The family’s lawyer, Fearghal Shiels of Madden and Finucane Solicitors, said Mr Cairns would continue to “pursue every course of action open to him” to secure justice for his sons.
McCANN INQUEST
And in other legacy news, a fresh inquest has been ordered into the death of Official IRA commander Joe McCann in Belfast in 1972, just days before the cut-off date set by the cover-up legislation.
At least 17 ongoing inquests will not be completed by May 1st, and despite efforts to speed up the process, this number is expected to increase.
The Legacy Act will end all conflict-era inquests and place the cases with a so-called ‘Independent Commission for Reconciliation and Information Recovery’ (ICRIR). The controversial legislation, intended to end investigations into British war crimes, is the subject of multiple challenges in British and international courts.
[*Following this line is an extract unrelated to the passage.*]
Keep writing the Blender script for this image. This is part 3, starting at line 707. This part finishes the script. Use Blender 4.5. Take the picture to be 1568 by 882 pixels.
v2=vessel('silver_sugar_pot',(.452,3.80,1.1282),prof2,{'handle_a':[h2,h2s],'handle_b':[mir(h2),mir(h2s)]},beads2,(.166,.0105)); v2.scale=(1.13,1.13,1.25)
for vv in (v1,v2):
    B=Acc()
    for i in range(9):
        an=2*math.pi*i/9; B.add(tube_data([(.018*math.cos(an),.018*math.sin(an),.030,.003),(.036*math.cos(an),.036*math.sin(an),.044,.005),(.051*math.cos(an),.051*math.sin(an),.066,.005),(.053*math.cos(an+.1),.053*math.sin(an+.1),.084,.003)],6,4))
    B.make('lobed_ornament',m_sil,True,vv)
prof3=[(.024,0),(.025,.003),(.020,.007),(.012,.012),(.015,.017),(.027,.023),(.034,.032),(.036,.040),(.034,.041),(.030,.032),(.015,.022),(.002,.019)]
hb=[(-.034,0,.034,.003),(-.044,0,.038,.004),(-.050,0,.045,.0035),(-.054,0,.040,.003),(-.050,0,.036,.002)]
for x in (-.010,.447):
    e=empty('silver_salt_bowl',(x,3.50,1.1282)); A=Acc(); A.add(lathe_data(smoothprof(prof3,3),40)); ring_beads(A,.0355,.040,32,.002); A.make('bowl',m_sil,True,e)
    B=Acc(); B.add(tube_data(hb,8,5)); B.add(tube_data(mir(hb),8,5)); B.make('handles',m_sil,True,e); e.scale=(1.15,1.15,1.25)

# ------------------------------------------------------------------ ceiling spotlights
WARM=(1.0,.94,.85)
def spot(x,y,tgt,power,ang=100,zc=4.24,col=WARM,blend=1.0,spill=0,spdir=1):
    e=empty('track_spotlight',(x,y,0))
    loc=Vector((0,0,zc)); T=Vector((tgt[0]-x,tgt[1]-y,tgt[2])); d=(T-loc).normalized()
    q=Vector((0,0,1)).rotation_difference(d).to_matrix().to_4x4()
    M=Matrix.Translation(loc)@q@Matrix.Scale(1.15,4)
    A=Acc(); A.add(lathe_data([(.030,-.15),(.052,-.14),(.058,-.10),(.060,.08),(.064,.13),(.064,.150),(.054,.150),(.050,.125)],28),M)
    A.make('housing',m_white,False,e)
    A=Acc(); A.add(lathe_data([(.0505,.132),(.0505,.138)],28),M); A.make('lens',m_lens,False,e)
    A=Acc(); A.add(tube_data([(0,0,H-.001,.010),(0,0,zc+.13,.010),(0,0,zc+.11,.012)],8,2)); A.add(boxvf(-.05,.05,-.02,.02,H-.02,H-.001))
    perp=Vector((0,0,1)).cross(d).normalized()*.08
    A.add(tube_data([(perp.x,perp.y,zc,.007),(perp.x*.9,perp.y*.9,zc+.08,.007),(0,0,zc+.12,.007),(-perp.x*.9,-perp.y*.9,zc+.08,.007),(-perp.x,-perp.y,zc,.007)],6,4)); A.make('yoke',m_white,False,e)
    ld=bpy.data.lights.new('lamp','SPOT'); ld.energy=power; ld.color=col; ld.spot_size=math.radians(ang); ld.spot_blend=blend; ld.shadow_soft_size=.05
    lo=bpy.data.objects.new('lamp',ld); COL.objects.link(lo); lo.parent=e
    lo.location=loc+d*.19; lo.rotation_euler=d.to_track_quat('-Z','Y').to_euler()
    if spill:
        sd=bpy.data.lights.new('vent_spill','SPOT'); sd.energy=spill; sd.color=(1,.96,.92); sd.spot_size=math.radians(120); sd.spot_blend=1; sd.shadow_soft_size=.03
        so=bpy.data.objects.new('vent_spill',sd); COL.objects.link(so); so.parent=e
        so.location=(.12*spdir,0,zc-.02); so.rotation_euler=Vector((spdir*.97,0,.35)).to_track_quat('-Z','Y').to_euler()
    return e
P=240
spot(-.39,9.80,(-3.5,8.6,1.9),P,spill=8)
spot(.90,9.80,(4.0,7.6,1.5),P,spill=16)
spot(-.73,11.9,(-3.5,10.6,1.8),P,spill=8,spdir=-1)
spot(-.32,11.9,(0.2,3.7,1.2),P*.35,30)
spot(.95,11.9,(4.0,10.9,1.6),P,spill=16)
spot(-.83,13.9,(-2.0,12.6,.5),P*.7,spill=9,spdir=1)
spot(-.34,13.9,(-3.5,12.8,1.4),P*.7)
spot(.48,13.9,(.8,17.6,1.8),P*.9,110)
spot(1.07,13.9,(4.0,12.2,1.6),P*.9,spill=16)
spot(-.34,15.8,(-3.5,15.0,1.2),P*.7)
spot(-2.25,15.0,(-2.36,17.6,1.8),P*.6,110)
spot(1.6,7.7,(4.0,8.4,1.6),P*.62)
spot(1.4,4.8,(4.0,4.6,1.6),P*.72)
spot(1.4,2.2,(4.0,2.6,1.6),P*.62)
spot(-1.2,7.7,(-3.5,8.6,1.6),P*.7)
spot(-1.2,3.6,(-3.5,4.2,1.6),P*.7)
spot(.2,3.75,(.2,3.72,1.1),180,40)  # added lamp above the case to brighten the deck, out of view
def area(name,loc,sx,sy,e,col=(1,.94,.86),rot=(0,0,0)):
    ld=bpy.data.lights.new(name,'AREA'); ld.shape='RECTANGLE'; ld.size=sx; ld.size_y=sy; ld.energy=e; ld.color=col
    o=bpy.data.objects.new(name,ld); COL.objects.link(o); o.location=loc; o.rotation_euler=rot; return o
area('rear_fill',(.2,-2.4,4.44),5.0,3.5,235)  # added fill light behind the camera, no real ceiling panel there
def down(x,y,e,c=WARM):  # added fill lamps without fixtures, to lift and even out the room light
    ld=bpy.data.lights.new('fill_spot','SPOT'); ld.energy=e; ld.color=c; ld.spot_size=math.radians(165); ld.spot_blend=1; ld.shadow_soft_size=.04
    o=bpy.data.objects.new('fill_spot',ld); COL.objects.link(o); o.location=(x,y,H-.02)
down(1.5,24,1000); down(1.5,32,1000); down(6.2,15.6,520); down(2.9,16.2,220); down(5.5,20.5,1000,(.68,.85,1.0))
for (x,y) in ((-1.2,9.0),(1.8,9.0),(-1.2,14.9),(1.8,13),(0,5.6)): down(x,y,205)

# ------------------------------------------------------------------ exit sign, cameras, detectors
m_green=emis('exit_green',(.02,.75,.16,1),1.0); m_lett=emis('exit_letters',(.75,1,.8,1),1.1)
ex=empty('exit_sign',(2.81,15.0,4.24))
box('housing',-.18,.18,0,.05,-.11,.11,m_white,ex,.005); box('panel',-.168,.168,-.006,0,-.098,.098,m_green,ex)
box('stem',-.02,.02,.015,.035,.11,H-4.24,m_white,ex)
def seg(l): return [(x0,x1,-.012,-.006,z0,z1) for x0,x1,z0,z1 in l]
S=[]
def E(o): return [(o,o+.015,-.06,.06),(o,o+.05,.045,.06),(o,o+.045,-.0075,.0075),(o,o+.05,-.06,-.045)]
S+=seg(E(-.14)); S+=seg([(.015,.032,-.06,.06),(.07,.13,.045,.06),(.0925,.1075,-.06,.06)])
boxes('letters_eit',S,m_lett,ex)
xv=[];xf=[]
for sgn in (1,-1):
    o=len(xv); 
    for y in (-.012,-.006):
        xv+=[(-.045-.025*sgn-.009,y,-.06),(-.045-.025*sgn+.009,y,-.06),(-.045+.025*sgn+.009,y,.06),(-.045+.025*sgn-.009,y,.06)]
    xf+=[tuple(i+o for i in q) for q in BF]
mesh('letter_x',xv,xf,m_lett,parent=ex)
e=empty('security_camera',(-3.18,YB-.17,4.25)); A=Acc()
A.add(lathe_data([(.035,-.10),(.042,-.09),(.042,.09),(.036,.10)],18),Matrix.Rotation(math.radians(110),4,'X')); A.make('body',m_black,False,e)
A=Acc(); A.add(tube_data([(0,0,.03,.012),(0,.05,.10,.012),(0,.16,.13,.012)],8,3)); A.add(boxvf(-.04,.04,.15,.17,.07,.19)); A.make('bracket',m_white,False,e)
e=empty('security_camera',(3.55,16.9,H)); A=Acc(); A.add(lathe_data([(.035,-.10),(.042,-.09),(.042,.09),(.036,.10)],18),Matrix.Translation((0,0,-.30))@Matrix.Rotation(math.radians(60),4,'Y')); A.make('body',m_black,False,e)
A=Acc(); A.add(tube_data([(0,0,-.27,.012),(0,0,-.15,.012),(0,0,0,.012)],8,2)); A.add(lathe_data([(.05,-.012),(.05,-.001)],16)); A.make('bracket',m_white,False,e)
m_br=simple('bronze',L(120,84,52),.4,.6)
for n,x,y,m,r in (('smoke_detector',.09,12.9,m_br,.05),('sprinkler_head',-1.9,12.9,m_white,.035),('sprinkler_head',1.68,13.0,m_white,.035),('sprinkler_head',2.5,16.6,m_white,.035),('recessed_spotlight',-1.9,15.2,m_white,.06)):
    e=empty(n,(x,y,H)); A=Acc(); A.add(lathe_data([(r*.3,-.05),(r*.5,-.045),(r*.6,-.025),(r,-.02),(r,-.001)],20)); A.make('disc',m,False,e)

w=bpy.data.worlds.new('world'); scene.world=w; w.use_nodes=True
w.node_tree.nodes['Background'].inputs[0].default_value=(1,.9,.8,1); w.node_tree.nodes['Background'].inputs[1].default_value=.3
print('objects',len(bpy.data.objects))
Joe Mr McCann was shot by British soldiers as he was fled from a police officer who tried to arrest him in the Markets area of Belfast in April 1972.
Mr McCann’s daughter Aine said the family welcomed the inquest decision but “like so many other bereaved families we face the reality that as it stands this inquest will not happen, and we could once again be left with the bitter taste of injustice and unanswered questions.”
Ms McCann said her family remained “steadfast and determined to continue in the fight for truth about what happened to our father and this decision gives us renewed hope that this will one day happen.
“Our family reject any attempt to persuade us that the ICRIR would provide a suitable alternative to a new inquest,” she said. “This is not something our family is willing to accept, and we join the voices of other victims and survivors across the North in stating that we will not engage with it.”